- [Information provided]:
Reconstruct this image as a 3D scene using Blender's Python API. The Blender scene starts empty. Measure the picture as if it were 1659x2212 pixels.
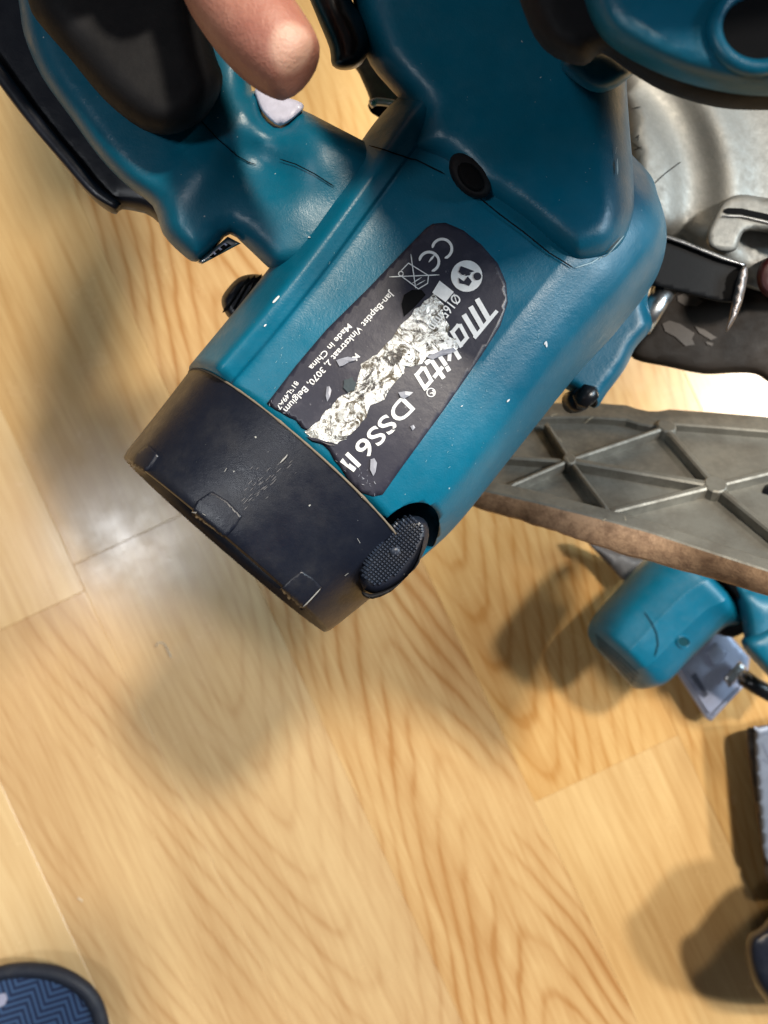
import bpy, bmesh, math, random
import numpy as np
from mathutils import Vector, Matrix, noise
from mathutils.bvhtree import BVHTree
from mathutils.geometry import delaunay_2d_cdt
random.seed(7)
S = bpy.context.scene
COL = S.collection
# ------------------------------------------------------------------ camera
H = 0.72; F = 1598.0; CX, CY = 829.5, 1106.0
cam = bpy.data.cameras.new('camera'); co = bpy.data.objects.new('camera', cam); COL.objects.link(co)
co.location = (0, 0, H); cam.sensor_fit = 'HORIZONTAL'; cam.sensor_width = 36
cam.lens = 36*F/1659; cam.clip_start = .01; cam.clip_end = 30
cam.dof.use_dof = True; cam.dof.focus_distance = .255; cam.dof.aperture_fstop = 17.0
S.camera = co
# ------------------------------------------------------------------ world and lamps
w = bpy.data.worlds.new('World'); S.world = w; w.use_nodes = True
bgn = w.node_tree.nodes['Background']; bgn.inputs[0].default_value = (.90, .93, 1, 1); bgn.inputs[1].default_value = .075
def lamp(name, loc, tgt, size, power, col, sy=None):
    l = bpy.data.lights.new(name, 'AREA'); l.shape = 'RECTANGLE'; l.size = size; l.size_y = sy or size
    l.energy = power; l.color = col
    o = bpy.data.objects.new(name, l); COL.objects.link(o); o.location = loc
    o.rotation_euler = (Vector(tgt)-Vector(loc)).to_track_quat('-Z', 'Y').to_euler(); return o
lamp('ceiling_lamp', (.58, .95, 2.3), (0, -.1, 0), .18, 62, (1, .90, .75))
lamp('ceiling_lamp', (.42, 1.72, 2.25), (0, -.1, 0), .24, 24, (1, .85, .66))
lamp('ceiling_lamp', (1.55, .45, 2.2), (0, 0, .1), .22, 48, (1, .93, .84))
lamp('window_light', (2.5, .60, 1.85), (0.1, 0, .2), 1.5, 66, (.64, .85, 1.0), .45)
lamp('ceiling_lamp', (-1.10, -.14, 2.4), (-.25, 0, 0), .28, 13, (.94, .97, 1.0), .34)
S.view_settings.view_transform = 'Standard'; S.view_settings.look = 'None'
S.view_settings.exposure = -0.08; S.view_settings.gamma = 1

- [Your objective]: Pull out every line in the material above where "scene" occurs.

- [Result of the exercise]:
Reconstruct this image as a 3D scene using Blender's Python API. The Blender scene starts empty. Measure the picture as if it were 1659x2212 pixels.
S = bpy.context.scene